#### Work to be completed
Output the full listing below exactly, without the pictures.

[start Data provided]

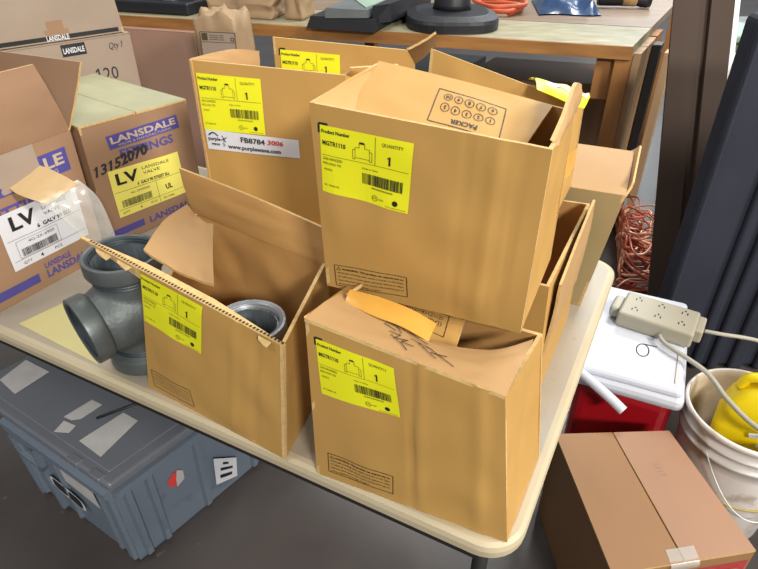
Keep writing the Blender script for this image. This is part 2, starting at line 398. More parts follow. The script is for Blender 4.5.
# front carton
b1 = carton('nearest open carton at the table corner, handwriting on its folded-in flap', (.07, .57, .74))
W1, T1, o = carton_body((-.089, .559), (.164, .45), (.237, .590), (-.024, .706), .7405, [(-.087, .558, 1.018), (.135, .462, .986), (.205, .585, .974), (-.028, .703, .974)], CB(), b1, (.004, -.006, .002, .002), .004, 1, cre=((.53, -.0035, .012), (.57, .002, .03), (.86, .003, .04)))
def fit(p, pts):
    """uv of world points on a flat panel (ignores bulge)"""
    out = []
    for q in pts:
        q = V(q); u = v = .5
        for _ in range(30):
            p0 = p.P(u, v); du = (p.P(u + .01, v) - p0) / .01; dv = (p.P(u, v + .01) - p0) / .01; d = q - p0
            a, b, c = du.dot(du), du.dot(dv), dv.dot(dv); e, f = d.dot(du), d.dot(dv); det = a * c - b * b
            u += (e * c - f * b) / det; v += (a * f - b * e) / det
        out.append((u, v))
    return out
product_label(W1[0], fit(W1[0], [(-.072, .552, .905), (.027, .509, .908), (.018, .513, .983), (-.075, .553, .993)]), b1, 3)
warning_box(W1[0], fit(W1[0], [(-.071, .551, .755), (.02, .512, .756), (.02, .512, .795), (-.070, .551, .795)]), b1)
Fl = Ribbon([lerp(T1[0], T1[1], u) + V((0, 0, .001)) for u in (0, .35, .6, .85, 1)], [(-.048, .632, 1.004), (.012, .592, .998), (.064, .552, .990), (.128, .528, .996), (.180, .540, 1.002)], .004, .003, 3)
sheet('flap', Fl, [M['kraft_pale'], M['kraft_in'], M['kraft_edge']], b1, .0045, 40, 10)
k = Ink(Fl, Q(0, 0, 1, 1), 270, 60)
for a in ([(72, 40), (86, 42), (96, 34)], [(70, 36), (88, 34)], [(80, 28), (96, 30), (90, 22), (108, 26), (100, 18), (118, 20)], [(84, 24), (112, 10)], [(110, 34), (138, 28)], [(122, 30), (150, 14)], [(134, 30), (172, 12)], [(140, 22), (160, 24)], [(104, 42), (134, 36)]): k.line(a, 1.2)
k.build('handwriting', M['ink_marker'], b1, .0016)
Rf = Ribbon([lerp(T1[3], T1[2], u) for u in (.62, .3, 0)], [(.085, .545, .955), (.04, .575, .958), (-.035, .615, .966)], 0, .002, 5)
sheet('flap', Rf, [M['kraft'], M['kraft_in'], M['kraft_edge']], b1, .0045, 24, 10)
packer_box(Rf, fit(Rf, [(.094, .626, .966), (.029, .661, .966), (.022, .634, .966), (.082, .590, .964)]), b1)
Lf = Ribbon([T1[0] + V((0, 0, -.002)), lerp(T1[0], T1[3], .5), T1[3]], [(-.047, .62, 1.0), (-.03, .645, .998), (-.01, .69, .985)], .002, .001, 2)
sheet('flap', Lf, [M['kraft_pale'], M['kraft_in'], M['kraft_edge']], b1)
tp = Ribbon([(-.043, .604, 1.009), (-.006, .576, 1.009), (.027, .559, 1.006), (.058, .543, .996)], [(-.037, .628, 1.012), (.001, .611, 1.012), (.041, .588, 1.009), (.07, .573, .999)], .002, .001, 2)
sheet('packing_tape', tp, [M['tape']] * 3, b1, .001, 40, 4)

# upper carton
b2 = carton('large open carton on top at the centre, back flap printed with a PACKER number box', (.09, .72, .98))
W2, T2, o = carton_body((-.072, .686), (.175, .579), (.255, .757), (.003, .862), .9795, [(-.081, .690, 1.232), (.176, .577, 1.218), (.253, .760, 1.200), (.0, .862, 1.237)], CB(), b2, (.005, -.004, .002, .002), .005, 11, cre=((.66, -.002, .012), (.78, .003, .03), (.88, -.002, .012)))
product_label(W2[0], fit(W2[0], [(-.069, .685, 1.124), (.036, .639, 1.116), (.040, .637, 1.203), (-.069, .685, 1.208)]), b2, 5)
warning_box(W2[0], fit(W2[0], [(-.059, .680, .984), (.038, .638, .993), (.037, .639, 1.025), (-.061, .681, 1.017)]), b2)
Pk = Ribbon([(.224, .764, 1.206), (.11, .813, 1.224), (.0, .860, 1.2385)], [(.14, .612, 1.172), (.045, .665, 1.186), (-.052, .715, 1.200)], .004, .003, 4)
sheet('flap', Pk, [M['kraft'], M['kraft_in'], M['kraft_edge']], b2, .0045, 24, 16)
packer_box(Pk, fit(Pk, [(.160, .745, 1.2), (.079, .790, 1.215), (.058, .716, 1.2), (.140, .672, 1.19)]), b2)
Lf = Ribbon([T2[0] + V((.002, 0, -.002)), lerp(T2[0], T2[3], .5), T2[3] + V((0, 0, -.004))], [(-.035, .70, 1.205), (-.02, .75, 1.2), (.01, .82, 1.215)], .003, .001, 2)
sheet('flap', Lf, [M['kraft_pale'], M['kraft_in'], M['kraft_edge']], b2)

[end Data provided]

#### Solution for this problem
Keep writing the Blender script for this image. This is part 2, starting at line 398. More parts follow. The script is for Blender 4.5.
# front carton
b1 = carton('nearest open carton at the table corner, handwriting on its folded-in flap', (.07, .57, .74))
W1, T1, o = carton_body((-.089, .559), (.164, .45), (.237, .590), (-.024, .706), .7405, [(-.087, .558, 1.018), (.135, .462, .986), (.205, .585, .974), (-.028, .703, .974)], CB(), b1, (.004, -.006, .002, .002), .004, 1, cre=((.53, -.0035, .012), (.57, .002, .03), (.86, .003, .04)))
def fit(p, pts):
    """uv of world points on a flat panel (ignores bulge)"""
    out = []
    for q in pts:
        q = V(q); u = v = .5
        for _ in range(30):
            p0 = p.P(u, v); du = (p.P(u + .01, v) - p0) / .01; dv = (p.P(u, v + .01) - p0) / .01; d = q - p0
            a, b, c = du.dot(du), du.dot(dv), dv.dot(dv); e, f = d.dot(du), d.dot(dv); det = a * c - b * b
            u += (e * c - f * b) / det; v += (a * f - b * e) / det
        out.append((u, v))
    return out
product_label(W1[0], fit(W1[0], [(-.072, .552, .905), (.027, .509, .908), (.018, .513, .983), (-.075, .553, .993)]), b1, 3)
warning_box(W1[0], fit(W1[0], [(-.071, .551, .755), (.02, .512, .756), (.02, .512, .795), (-.070, .551, .795)]), b1)
Fl = Ribbon([lerp(T1[0], T1[1], u) + V((0, 0, .001)) for u in (0, .35, .6, .85, 1)], [(-.048, .632, 1.004), (.012, .592, .998), (.064, .552, .990), (.128, .528, .996), (.180, .540, 1.002)], .004, .003, 3)
sheet('flap', Fl, [M['kraft_pale'], M['kraft_in'], M['kraft_edge']], b1, .0045, 40, 10)
k = Ink(Fl, Q(0, 0, 1, 1), 270, 60)
for a in ([(72, 40), (86, 42), (96, 34)], [(70, 36), (88, 34)], [(80, 28), (96, 30), (90, 22), (108, 26), (100, 18), (118, 20)], [(84, 24), (112, 10)], [(110, 34), (138, 28)], [(122, 30), (150, 14)], [(134, 30), (172, 12)], [(140, 22), (160, 24)], [(104, 42), (134, 36)]): k.line(a, 1.2)
k.build('handwriting', M['ink_marker'], b1, .0016)
Rf = Ribbon([lerp(T1[3], T1[2], u) for u in (.62, .3, 0)], [(.085, .545, .955), (.04, .575, .958), (-.035, .615, .966)], 0, .002, 5)
sheet('flap', Rf, [M['kraft'], M['kraft_in'], M['kraft_edge']], b1, .0045, 24, 10)
packer_box(Rf, fit(Rf, [(.094, .626, .966), (.029, .661, .966), (.022, .634, .966), (.082, .590, .964)]), b1)
Lf = Ribbon([T1[0] + V((0, 0, -.002)), lerp(T1[0], T1[3], .5), T1[3]], [(-.047, .62, 1.0), (-.03, .645, .998), (-.01, .69, .985)], .002, .001, 2)
sheet('flap', Lf, [M['kraft_pale'], M['kraft_in'], M['kraft_edge']], b1)
tp = Ribbon([(-.043, .604, 1.009), (-.006, .576, 1.009), (.027, .559, 1.006), (.058, .543, .996)], [(-.037, .628, 1.012), (.001, .611, 1.012), (.041, .588, 1.009), (.07, .573, .999)], .002, .001, 2)
sheet('packing_tape', tp, [M['tape']] * 3, b1, .001, 40, 4)

# upper carton
b2 = carton('large open carton on top at the centre, back flap printed with a PACKER number box', (.09, .72, .98))
W2, T2, o = carton_body((-.072, .686), (.175, .579), (.255, .757), (.003, .862), .9795, [(-.081, .690, 1.232), (.176, .577, 1.218), (.253, .760, 1.200), (.0, .862, 1.237)], CB(), b2, (.005, -.004, .002, .002), .005, 11, cre=((.66, -.002, .012), (.78, .003, .03), (.88, -.002, .012)))
product_label(W2[0], fit(W2[0], [(-.069, .685, 1.124), (.036, .639, 1.116), (.040, .637, 1.203), (-.069, .685, 1.208)]), b2, 5)
warning_box(W2[0], fit(W2[0], [(-.059, .680, .984), (.038, .638, .993), (.037, .639, 1.025), (-.061, .681, 1.017)]), b2)
Pk = Ribbon([(.224, .764, 1.206), (.11, .813, 1.224), (.0, .860, 1.2385)], [(.14, .612, 1.172), (.045, .665, 1.186), (-.052, .715, 1.200)], .004, .003, 4)
sheet('flap', Pk, [M['kraft'], M['kraft_in'], M['kraft_edge']], b2, .0045, 24, 16)
packer_box(Pk, fit(Pk, [(.160, .745, 1.2), (.079, .790, 1.215), (.058, .716, 1.2), (.140, .672, 1.19)]), b2)
Lf = Ribbon([T2[0] + V((.002, 0, -.002)), lerp(T2[0], T2[3], .5), T2[3] + V((0, 0, -.004))], [(-.035, .70, 1.205), (-.02, .75, 1.2), (.01, .82, 1.215)], .003, .001, 2)
sheet('flap', Lf, [M['kraft_pale'], M['kraft_in'], M['kraft_edge']], b2)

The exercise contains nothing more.